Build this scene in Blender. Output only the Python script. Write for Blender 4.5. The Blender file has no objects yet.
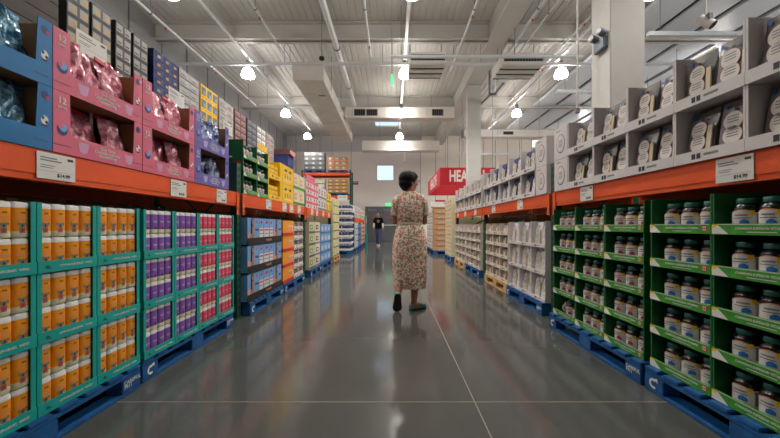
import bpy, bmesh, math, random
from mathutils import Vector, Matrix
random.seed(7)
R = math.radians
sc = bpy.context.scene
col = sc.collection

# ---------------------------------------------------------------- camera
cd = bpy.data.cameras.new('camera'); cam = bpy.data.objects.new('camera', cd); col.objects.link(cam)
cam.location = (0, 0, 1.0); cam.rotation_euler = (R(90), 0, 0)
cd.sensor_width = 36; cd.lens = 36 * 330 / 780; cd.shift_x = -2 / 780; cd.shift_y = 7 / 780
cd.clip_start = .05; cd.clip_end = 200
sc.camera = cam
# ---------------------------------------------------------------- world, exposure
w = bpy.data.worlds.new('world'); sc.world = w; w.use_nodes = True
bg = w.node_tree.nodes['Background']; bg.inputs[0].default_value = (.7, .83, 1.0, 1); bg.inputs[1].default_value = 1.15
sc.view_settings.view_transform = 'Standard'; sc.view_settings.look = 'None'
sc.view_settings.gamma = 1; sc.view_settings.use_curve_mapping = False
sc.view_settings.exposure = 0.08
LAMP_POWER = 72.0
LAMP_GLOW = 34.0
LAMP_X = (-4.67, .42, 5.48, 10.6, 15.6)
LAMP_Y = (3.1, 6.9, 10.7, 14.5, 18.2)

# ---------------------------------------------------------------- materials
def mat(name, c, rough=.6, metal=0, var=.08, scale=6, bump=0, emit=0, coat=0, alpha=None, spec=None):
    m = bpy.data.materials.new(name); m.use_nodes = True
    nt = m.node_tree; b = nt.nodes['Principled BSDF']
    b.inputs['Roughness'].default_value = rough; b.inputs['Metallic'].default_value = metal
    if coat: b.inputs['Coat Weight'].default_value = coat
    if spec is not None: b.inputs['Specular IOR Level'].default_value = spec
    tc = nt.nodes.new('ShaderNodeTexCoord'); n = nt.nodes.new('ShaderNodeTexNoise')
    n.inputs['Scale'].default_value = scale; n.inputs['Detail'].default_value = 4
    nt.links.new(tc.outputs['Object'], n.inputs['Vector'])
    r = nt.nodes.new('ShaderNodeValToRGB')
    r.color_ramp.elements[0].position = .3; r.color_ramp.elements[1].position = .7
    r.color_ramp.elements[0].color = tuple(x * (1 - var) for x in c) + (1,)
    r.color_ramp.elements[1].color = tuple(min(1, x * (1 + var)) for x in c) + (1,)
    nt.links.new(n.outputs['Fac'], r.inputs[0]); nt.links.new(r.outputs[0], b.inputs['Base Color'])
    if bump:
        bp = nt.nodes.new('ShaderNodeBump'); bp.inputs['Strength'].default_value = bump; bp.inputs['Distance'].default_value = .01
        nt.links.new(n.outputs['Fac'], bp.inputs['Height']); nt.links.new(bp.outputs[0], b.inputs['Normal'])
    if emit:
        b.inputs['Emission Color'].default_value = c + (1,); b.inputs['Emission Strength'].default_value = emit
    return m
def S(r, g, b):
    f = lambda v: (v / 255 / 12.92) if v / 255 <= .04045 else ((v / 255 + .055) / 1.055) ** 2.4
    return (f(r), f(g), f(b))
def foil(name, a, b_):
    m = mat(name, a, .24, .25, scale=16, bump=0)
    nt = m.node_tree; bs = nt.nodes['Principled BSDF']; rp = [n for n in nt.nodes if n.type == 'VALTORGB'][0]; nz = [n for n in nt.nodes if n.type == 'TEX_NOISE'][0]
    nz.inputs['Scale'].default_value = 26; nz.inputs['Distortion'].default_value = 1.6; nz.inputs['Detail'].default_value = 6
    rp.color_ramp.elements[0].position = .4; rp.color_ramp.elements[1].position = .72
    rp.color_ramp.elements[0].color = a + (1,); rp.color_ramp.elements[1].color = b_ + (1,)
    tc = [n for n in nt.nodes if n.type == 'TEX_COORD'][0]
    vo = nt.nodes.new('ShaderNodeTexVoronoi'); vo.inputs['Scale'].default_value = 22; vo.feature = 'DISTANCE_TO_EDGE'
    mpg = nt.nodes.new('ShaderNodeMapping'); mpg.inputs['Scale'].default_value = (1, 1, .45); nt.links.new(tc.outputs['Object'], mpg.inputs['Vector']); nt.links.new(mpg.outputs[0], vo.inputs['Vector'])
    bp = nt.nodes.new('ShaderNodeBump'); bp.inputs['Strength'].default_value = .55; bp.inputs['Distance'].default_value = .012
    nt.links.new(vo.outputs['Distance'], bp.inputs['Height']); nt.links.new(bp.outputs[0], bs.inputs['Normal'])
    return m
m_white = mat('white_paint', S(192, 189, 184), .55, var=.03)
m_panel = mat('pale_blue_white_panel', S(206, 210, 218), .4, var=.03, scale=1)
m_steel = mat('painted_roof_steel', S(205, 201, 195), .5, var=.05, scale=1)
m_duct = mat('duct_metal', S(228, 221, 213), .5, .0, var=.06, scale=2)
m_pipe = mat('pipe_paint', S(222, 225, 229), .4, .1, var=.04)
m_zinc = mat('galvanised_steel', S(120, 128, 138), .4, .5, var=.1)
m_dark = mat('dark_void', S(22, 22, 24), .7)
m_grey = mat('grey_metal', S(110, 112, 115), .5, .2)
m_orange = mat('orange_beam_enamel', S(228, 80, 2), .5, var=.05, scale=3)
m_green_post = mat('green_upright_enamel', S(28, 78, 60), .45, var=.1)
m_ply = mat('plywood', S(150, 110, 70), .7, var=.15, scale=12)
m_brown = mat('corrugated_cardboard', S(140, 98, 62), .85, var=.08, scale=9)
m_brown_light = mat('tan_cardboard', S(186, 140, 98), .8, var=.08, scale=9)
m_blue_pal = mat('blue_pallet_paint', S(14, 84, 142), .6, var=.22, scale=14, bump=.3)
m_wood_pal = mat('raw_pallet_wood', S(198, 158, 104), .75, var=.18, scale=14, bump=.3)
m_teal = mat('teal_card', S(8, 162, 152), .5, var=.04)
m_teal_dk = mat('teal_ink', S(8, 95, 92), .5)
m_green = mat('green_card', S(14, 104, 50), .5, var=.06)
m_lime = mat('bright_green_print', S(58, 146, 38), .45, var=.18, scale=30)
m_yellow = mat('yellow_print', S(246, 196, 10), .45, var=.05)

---

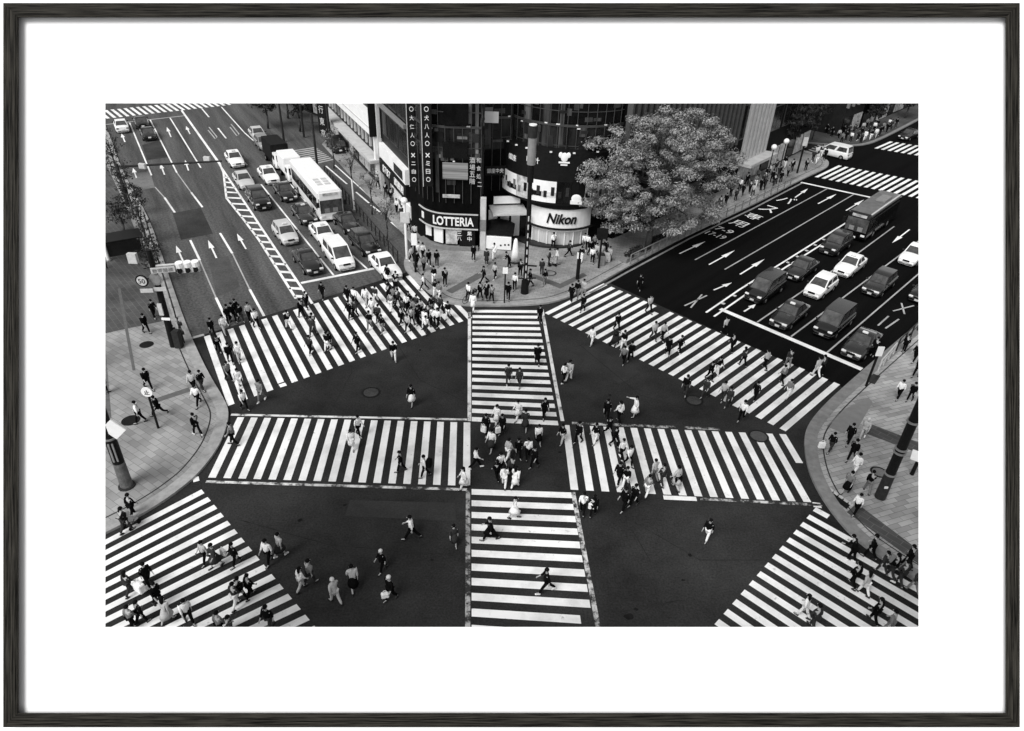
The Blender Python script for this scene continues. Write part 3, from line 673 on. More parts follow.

» Directive: Reproduce the data above exactly, but only the lines from the one showing "Build this scene" through the one showing "col = sc.collection", with both ends kept and the pictures left out.

» Problem solution:
Build this scene in Blender. Output only the Python script. Write for Blender 4.5. The Blender file has no objects yet.
import bpy, bmesh, math, random
from mathutils import Vector, Matrix
random.seed(7)
R = math.radians
sc = bpy.context.scene
col = sc.collection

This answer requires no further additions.